AL humo de las pocas candelerías que se han encendido llega la hora de reflexionar sobre una Semana Santa cada vez más sofisticada, desnuda, decadente y vulgarizada como celebración principal de la ciudad. Muchas, muchísimas estampas que se han podido ver en la calle y en el interior de los templos gracias a esa suerte de Gran Hermano en que se han convertido las retransmisiones, provocan serias dudas sobre si Dios estaría en determinados lugares, porque es de suponer que si quitáramos a Dios se caerían los pilares maestros de un edificio imponente llamado Semana Santa. ¿O tal vez no?

La fiesta se ha vulgarizado. Está ordinaria. La verdad es que lleva estándolo muchos años. Pero ahora todo el mundo lo sabe por efecto de la televisión. Las cámaras desnudan al extremo la Semana Santa, lo enseñan todo. Hasta se han metido debajo de un paso durante una chicotá. Vemos los poros de la piel por los que sudan los costaleros. La cultura del aplauso y de la ovación triunfan vergonzosamente cuando el hermano mayor de turno anuncia la suspensión de la estación de penitencia o la decisión de echar la cofradía a la calle bajo un cielo panza de burra. Qué más da. El caso es hacer ruido. Son nazarenos los que baten palmas como en la grada de un estadio o en el auditorio de un concierto. Y venga a aplaudir hasta en el Salvador, con una cofradía de negro ruán y en una tarde de Jueves Santo. Menos mal que en este caso el hermano mayor llamó al orden. El mal gusto que se aprecia en la calle, sobre todo el Domingo de Ramos, ha hecho metástasis y afecta al corazón mismo de la fiesta: la cofradía dentro del templo. Quizás ya lo hacía desde antes, pero la diferencia -ay, sustancial diferencia- es que ahora se difunde.

Tal vez la masificación de los años ochenta y noventa haya pasado, pero los efectos no sólo siguen vigentes, sino que se multiplican. La desnudez de la Semana Santa enseña a cientos de nazarenos descubiertos en el templo, en actitudes poco recomendables. Esa falta de cáscara exhibe a hermanos mayores en momentos de apuro (salir o no salir por el riesgo de lluvia) que más pareciera que estuvieran a punto de pulsar el botón rojo del comienzo de una ofensiva nuclear. Una serie de intervenciones cuando menos irrisorias, con honrosas excepciones, y en el peor de los casos, unos discursos pueriles que dan la razón a la autoridad eclesiástica cuando demanda una mayor formación de los cofrades. Hay que pensar que en ese Gran Hermano nos ven todos: los amantes de la Semana Santa y los detractores de ella, los que miran la fiesta sin prejuicios y quienes se quedaron tocados porque el cura del colegio les dio tres voces. Todos.

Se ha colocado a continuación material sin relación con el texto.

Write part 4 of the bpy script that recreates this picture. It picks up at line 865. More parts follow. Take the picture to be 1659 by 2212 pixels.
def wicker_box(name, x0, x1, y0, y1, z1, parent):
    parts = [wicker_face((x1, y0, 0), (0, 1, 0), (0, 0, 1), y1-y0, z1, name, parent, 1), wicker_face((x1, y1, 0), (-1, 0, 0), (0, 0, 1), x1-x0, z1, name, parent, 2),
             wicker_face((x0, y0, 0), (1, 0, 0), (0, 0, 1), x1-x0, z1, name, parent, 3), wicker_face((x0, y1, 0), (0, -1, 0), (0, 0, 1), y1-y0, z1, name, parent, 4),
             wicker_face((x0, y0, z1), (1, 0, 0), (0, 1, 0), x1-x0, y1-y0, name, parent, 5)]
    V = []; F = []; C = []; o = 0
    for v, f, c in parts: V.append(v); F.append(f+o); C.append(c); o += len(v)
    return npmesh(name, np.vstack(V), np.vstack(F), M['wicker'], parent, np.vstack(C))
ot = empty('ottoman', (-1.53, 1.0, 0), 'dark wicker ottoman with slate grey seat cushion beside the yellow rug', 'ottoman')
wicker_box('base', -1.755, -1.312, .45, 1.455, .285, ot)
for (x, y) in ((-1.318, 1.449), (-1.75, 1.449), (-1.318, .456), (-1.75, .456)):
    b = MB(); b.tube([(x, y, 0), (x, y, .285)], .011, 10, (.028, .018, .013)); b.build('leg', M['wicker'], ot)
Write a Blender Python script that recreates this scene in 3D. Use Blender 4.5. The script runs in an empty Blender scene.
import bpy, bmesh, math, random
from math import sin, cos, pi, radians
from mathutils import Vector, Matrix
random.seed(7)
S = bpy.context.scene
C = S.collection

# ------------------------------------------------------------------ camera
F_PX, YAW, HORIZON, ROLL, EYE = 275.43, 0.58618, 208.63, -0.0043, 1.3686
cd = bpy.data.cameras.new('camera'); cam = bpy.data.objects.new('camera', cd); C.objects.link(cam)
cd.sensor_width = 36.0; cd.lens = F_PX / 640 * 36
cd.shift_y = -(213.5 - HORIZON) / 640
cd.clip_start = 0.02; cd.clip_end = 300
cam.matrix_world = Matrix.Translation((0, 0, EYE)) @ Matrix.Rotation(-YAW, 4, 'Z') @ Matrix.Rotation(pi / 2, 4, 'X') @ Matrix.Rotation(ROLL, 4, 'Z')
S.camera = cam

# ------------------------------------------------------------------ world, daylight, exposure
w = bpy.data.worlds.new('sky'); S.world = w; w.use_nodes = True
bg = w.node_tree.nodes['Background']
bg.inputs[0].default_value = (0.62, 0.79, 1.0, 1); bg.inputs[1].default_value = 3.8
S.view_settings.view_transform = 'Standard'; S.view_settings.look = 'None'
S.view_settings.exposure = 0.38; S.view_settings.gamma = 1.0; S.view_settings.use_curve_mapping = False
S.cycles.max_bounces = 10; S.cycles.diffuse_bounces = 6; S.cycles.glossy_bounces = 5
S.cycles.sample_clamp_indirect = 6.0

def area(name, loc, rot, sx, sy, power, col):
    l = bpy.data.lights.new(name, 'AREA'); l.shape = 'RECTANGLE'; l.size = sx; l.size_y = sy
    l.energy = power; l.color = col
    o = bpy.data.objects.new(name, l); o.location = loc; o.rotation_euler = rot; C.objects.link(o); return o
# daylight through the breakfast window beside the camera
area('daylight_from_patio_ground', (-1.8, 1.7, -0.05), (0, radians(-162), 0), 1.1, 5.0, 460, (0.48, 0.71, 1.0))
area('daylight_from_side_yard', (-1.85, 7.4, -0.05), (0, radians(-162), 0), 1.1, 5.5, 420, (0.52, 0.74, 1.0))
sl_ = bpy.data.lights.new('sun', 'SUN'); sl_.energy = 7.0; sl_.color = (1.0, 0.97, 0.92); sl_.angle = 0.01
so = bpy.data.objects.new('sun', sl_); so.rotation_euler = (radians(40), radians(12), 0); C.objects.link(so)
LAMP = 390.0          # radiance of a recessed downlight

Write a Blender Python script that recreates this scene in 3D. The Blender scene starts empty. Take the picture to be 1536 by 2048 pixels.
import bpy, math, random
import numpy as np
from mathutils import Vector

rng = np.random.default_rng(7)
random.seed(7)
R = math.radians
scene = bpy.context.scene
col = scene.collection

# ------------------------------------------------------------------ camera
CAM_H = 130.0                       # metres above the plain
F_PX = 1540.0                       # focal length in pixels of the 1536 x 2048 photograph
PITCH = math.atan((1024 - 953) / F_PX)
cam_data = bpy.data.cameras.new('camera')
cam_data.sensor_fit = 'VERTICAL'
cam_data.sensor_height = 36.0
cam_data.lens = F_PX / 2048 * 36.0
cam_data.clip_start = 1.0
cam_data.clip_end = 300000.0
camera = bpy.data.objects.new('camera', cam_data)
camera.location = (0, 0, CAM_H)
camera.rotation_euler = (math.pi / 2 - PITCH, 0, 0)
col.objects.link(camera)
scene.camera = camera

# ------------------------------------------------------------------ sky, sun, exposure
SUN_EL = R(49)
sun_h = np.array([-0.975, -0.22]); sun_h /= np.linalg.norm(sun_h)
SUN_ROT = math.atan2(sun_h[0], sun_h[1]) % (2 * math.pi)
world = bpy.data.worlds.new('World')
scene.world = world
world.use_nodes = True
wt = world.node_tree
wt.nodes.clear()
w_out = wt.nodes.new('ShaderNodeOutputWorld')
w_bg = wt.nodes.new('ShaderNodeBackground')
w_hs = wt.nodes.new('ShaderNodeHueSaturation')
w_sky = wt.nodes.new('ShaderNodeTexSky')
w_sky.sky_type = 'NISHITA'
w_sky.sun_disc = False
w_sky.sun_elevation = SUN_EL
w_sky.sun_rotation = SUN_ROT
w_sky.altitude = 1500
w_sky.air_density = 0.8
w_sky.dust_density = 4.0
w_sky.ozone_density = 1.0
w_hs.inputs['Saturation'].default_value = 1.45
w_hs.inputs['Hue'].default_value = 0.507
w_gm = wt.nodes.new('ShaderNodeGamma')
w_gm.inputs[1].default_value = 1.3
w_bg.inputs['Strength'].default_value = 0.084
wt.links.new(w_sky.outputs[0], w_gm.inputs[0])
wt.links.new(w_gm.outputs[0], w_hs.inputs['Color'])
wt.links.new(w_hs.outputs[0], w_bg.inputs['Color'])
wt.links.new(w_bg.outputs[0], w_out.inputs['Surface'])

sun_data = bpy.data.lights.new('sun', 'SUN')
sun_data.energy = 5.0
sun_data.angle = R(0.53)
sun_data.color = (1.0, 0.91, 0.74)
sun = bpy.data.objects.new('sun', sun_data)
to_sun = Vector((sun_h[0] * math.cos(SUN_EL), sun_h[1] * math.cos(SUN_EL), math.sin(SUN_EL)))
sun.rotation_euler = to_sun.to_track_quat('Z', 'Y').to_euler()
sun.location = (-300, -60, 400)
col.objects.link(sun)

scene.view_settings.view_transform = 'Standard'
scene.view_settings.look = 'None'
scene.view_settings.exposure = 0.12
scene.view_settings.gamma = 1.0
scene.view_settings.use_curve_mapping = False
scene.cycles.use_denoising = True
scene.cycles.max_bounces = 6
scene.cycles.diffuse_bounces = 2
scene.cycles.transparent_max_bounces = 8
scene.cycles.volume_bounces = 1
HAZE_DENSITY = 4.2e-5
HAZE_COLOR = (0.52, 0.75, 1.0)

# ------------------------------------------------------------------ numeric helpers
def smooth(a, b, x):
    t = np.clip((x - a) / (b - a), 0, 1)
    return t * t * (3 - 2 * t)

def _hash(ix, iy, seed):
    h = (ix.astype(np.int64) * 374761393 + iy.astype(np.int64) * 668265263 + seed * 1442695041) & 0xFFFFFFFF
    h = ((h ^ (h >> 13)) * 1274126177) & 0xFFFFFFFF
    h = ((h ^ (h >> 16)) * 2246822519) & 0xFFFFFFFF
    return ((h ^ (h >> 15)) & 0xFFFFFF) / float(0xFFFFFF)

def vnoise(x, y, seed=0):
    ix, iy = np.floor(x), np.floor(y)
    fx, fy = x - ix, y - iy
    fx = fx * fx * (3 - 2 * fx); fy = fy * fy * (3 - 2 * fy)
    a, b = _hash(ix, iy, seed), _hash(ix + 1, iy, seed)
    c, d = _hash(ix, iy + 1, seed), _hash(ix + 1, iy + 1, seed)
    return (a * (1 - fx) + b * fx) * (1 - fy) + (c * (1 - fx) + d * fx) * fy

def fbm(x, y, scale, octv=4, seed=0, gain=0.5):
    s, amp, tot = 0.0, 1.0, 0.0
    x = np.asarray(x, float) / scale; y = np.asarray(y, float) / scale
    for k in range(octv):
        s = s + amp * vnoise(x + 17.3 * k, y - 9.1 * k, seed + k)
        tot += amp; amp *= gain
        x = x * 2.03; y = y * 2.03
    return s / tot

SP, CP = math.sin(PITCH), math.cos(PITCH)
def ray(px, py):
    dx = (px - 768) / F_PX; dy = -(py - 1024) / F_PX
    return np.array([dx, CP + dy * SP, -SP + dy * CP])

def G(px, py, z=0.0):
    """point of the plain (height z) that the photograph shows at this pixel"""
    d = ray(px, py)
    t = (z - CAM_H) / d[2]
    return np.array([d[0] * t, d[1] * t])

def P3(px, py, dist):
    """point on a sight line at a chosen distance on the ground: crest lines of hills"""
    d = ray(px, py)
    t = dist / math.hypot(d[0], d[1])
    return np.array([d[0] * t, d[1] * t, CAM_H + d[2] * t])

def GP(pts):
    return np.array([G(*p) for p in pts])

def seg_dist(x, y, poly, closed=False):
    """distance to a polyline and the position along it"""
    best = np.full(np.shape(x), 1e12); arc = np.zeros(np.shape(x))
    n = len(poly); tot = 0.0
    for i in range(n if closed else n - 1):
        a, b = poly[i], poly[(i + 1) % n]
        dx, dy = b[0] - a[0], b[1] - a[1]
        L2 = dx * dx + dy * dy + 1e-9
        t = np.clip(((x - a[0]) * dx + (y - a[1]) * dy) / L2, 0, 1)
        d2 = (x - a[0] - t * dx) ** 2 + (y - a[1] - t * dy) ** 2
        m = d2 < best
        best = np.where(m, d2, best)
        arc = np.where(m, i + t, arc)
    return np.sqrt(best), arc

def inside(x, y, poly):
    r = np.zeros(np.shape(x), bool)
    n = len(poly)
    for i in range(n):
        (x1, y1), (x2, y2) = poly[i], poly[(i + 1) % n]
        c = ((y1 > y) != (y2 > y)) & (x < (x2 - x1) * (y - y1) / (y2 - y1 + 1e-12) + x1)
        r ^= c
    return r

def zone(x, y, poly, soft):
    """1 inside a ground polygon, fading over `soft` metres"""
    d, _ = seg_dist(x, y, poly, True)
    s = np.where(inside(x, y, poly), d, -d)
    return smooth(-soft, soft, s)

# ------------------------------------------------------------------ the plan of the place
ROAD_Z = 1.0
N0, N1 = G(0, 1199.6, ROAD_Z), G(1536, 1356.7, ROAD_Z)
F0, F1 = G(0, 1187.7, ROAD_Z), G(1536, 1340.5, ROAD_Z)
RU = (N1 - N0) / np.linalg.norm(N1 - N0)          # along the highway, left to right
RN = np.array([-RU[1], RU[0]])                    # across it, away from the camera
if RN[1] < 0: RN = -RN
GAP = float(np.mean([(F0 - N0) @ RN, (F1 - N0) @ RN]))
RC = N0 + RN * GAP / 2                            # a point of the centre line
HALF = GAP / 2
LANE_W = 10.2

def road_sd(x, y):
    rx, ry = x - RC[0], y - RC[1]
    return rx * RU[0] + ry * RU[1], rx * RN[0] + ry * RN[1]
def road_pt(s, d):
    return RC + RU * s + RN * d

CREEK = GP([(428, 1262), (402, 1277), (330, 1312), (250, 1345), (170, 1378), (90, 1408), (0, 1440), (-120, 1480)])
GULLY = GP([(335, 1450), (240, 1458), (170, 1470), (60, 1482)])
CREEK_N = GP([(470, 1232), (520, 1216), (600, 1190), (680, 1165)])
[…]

La sofisticación que aqueja a la Semana Santa ha dejado cofradías dentro del templo. La consagración de los porcentajes ha sido una vez más patológica. Cualquier meteorólogo es adorado como el nuevo vellocino de oro. Hay días en los que no hacía falta llamar a los técnicos, el cielo hablaba sin necesidad de intérpretes. Pero en otras ocasiones, de no haber mediado los porcentajes, hay cofradías que hubieran podido salir. Esta sofisticación es generalizada. Viene al caso el cofrade que acudió a comprar un capirote. La dependienta lo sometió a un interrogatorio inesperado: "¿Lo quiere con badana o sin badana? ¿Con forro o sin forro? ¿De rejilla o de cartón?" El hombre, algo entristecido, apenas acertó a responder: "Yo quiero un capirote, un cartón, de los de toda la vida".

Esta Semana Santa desnudada y sofisticada también está cada vez más sucia y maleducada. Es víctima de los comepipas, a los que igual da estar delante de una cofradía que en la sala de un multicines. Se trata, al fin y al cabo, de ver el espectáculo. Qué más da si desde una butaca tapizada o desde una sillita plegable de los chinos. La clave es estar sentado. Y rumiar, consumir por consumir, jamar algo para reducir la sensación de espera. Una Semana Santa de ñam-ñam, como es una Semana Santa de espectadores vestidos como jugadores de baloncesto en cuanto el sol aprieta levemente, o de costaleros escapados de la tripulación de Sandokán. ¿Pero no era la estética uno de los pilares de esta celebración, esa Sevilla que sabía moverse sabiamente en la bulla y comportarse según la ocasión? Tururú.

El estado en el que queda cada noche la carrera oficial guarda poca diferencia con el escenario posterior a una macrobotellona en el Charco de la Pava. No hay un ápice de exageración en la comparación. Los operarios de Lipasam recogieron hasta botellas de alcohol de alta graduación de entre los restos de la calle Sierpes la noche del Domingo de Ramos. Qué poco le duelen la ciudad y la Semana Santa a este público de pago, supuestamente la flor y nata de la Semana Santa, entre los que habrá una legión que durante el año graznen hipócritamente de los niñatos de la botellona y del horror en que el gobierno local ha convertido el centro.

Peligrosamente desnuda, reveladoramente sucia, catetamente vestida, ordinariamente vulgarizada. ¿Se reconoce usted en esta Semana Santa? ¿Se refleja en una fiesta en la que todavía colea lo peorcito de la post-masificación? Una Semana Santa en manos de los druidas de las isobaras, donde ya no tiene sentido el capote para librar de la lluvia al Señor, huérfana de espontaneidad, donde los hermanos mayores o comisionados toman decisiones como forofos o anuncian que la cofradía saldrá al mismo tiempo que precisan los templos donde se habrá de buscar refugio. El mundo al revés. Y retransmitido para todo el orbe.